E o trabalho remoto também não cria barreiras contra a propagação da negatividade.
“Se você está em uma reunião presencial e vê metade das pessoas pegando seus laptops e fazendo todo tipo de trabalho externo durante a reunião — isso é um indício de falta de comprometimento”, segundo Terri Kurtzberg, professora de administração da Universidade Rutgers, nos Estados Unidos. Da mesma forma, “se você estiver em uma chamada na plataforma Zoom e as pessoas simplesmente não se preocuparem em ligar suas câmeras ou responder perguntas, de forma que você nem mesmo sabe com certeza se elas realmente estão ali — você vai perceber que este é um sinal de falta de compromisso” e ficará mais propenso a internalizar esse sentimento no seu próprio comportamento.
Analise o contexto
Existe uma série de efeitos sobre as equipes que sofrem de difusão da negatividade. Na melhor hipótese, a satisfação dos funcionários com seus papéis, com a equipe ou com a empresa pode vir abaixo; no pior dos cenários, os trabalhadores insatisfeitos poderão acabar procurando emprego em outros lugares, em um fenômeno de pedidos de demissão em massa conhecido como efeito contágio.
Como podemos identificar o problema?
Se você estiver relativamente feliz na sua situação, existem estratégias que podem ser implementadas para tentar isolar as reclamações dos demais. Orientações clássicas incluem aliar-se a pessoas positivas, criar barreiras contra os demais e redirecionar a conversa para a positividade. “Será muito mais satisfatório concentrar sua energia nas pessoas comprometidas”, aconselha Kurtzberg.
Ela acrescenta que é importante relembrar que você não conhece o contexto completo das queixas dos seus colegas. “Talvez a reclamação da outra pessoa seja baseada em todo tipo de fatores complicadores sobre a forma em que o trabalho dela — ou outro setor da sua vida — está se desenrolando; [esses fatores] são diferentes dos seus”.

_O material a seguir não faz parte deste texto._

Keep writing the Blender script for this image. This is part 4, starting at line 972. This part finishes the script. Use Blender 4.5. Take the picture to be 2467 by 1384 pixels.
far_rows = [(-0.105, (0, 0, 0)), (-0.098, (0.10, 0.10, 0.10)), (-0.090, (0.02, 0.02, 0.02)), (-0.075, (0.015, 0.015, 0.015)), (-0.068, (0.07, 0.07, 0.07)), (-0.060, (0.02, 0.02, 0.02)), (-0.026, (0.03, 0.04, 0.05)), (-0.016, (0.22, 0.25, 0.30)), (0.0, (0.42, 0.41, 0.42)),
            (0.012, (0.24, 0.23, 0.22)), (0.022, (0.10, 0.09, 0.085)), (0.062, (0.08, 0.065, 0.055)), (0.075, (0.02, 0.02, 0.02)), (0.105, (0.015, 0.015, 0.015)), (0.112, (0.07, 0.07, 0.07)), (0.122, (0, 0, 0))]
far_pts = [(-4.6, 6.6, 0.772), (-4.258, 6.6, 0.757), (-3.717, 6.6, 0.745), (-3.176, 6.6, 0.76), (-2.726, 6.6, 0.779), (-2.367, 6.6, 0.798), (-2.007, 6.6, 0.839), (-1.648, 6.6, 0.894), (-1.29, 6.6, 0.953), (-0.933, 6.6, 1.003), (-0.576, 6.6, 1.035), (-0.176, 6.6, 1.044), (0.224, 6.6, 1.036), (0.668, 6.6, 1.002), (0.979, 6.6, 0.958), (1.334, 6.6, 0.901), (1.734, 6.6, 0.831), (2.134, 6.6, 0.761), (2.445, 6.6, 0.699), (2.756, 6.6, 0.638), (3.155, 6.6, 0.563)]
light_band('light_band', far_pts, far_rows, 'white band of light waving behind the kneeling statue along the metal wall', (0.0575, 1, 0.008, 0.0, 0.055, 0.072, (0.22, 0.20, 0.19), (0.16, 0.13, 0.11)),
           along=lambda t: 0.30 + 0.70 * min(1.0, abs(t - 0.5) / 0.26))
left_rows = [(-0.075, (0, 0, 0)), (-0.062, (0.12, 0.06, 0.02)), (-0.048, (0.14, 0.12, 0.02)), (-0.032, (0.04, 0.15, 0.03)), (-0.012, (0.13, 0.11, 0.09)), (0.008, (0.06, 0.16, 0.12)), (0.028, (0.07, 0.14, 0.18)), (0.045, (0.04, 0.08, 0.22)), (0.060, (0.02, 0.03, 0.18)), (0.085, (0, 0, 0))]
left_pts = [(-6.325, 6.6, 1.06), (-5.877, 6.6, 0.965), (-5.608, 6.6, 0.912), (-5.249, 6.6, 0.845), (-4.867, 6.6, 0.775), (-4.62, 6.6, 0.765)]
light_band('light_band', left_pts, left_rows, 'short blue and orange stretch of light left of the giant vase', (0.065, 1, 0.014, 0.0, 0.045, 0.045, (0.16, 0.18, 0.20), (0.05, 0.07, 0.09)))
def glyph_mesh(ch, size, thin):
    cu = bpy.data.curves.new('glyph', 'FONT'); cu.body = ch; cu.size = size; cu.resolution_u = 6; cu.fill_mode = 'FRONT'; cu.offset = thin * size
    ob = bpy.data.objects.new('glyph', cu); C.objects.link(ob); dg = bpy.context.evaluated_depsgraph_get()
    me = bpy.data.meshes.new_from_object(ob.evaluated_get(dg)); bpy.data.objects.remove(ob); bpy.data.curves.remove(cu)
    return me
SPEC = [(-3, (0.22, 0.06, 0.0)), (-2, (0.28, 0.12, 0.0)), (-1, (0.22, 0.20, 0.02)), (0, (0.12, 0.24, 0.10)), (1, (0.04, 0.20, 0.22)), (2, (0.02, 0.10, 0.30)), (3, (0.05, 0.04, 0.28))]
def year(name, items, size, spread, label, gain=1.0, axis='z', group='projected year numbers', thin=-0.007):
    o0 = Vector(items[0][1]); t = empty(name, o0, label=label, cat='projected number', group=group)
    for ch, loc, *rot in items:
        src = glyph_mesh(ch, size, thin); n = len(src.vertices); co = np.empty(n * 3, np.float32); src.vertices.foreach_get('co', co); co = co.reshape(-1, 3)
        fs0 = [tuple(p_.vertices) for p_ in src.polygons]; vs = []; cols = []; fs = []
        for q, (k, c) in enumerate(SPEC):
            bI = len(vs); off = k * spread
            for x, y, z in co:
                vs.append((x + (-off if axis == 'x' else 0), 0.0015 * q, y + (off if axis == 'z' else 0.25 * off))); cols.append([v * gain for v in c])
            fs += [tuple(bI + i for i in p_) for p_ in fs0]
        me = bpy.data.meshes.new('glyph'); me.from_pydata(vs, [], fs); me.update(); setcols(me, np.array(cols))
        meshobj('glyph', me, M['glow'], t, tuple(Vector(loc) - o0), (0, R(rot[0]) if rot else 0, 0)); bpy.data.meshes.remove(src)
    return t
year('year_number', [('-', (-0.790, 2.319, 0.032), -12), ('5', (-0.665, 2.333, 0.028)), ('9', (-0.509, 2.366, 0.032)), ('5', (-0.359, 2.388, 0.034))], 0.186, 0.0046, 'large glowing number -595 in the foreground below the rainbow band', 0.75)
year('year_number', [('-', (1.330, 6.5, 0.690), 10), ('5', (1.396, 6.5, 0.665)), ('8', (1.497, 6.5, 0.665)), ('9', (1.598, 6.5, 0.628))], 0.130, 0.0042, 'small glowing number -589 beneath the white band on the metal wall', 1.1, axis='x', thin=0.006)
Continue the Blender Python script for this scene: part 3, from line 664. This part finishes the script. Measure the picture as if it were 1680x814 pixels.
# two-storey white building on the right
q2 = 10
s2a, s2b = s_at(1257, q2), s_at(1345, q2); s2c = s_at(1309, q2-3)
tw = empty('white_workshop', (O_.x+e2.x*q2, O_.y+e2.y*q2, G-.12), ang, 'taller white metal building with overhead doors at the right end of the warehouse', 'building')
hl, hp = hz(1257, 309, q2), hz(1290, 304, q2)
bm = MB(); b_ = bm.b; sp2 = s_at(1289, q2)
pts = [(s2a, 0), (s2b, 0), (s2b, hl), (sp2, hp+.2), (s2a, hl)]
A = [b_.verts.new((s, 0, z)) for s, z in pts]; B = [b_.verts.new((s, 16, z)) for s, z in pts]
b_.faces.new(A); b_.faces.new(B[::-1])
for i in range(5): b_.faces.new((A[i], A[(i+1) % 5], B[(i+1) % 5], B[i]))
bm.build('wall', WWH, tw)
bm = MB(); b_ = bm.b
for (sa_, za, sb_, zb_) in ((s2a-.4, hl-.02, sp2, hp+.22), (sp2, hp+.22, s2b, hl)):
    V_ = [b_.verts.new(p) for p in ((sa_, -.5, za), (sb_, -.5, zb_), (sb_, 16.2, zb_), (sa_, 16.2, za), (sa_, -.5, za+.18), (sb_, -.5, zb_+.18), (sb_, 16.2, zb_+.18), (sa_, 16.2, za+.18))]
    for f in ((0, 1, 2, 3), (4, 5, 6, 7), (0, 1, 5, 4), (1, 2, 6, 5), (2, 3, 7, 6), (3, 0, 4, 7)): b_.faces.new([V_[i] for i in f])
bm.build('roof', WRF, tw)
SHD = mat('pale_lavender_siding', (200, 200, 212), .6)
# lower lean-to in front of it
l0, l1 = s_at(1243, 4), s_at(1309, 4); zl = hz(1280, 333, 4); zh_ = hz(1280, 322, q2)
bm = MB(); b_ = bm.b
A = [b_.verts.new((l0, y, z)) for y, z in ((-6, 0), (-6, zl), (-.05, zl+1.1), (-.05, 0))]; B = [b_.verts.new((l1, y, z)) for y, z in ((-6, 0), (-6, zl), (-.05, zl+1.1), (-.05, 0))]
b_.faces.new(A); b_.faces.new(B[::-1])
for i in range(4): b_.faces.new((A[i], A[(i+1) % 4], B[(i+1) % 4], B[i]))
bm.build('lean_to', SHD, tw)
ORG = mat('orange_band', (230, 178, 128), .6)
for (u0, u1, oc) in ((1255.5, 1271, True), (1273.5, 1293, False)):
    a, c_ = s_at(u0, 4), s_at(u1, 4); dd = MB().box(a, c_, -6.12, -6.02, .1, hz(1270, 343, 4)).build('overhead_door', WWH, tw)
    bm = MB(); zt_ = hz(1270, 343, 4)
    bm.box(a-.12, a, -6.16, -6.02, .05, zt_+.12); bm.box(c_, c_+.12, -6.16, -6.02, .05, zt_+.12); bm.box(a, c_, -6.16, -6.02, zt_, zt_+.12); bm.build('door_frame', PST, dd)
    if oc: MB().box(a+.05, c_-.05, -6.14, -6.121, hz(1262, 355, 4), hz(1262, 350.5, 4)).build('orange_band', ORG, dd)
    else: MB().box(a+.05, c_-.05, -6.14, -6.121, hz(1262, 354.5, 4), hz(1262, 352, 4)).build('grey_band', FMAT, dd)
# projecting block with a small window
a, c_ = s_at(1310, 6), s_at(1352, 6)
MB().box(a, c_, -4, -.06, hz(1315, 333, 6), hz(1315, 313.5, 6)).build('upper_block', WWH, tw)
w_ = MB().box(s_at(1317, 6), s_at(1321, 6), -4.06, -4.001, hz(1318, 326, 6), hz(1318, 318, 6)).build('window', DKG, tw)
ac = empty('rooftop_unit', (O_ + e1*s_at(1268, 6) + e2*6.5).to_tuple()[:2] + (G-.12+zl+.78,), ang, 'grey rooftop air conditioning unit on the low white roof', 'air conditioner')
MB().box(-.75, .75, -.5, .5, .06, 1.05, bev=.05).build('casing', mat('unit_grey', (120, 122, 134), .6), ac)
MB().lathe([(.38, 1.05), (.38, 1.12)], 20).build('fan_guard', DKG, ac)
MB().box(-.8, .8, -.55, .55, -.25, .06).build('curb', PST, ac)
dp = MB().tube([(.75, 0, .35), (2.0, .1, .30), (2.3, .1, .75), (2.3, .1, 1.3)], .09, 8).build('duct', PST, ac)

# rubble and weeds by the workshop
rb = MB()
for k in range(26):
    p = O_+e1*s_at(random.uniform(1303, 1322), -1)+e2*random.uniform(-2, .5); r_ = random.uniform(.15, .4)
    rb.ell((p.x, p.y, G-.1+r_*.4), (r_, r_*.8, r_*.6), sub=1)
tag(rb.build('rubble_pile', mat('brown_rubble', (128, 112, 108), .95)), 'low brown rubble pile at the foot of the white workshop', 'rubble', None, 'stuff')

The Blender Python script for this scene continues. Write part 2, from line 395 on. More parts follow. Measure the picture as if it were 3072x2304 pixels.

Mas os especialistas também afirmam que é fundamental ter em mente que, se as pessoas estão infelizes na sua equipe, este muitas vezes é um problema muito maior que só um funcionário insatisfeito. Para John Trougakos, “pode não se tratar apenas de uma maçã podre — isso pode ser consequência de má gestão organizacional”.
Empresas que pressionam as pessoas para que permaneçam online até tarde e chefes que enviam emails para as pessoas às 11 horas da noite, por exemplo, são condições que favorecem uma maior incidência de burnout. Mas isso significa que parte da solução é tarefa das empresas, que precisam rever sua cultura. E é difícil saber se os empregadores adotarão as mudanças — e até se eles chegam a observar a baixa motivação dos funcionários.
Por enquanto, se você está preso no escritório (ou no Zoom) com um colega queixoso, cuide para que ele não influencie o seu próprio humor. “A tristeza adora companhia”, segundo Trougakos. Mas você não precisa seguir o mesmo caminho dele.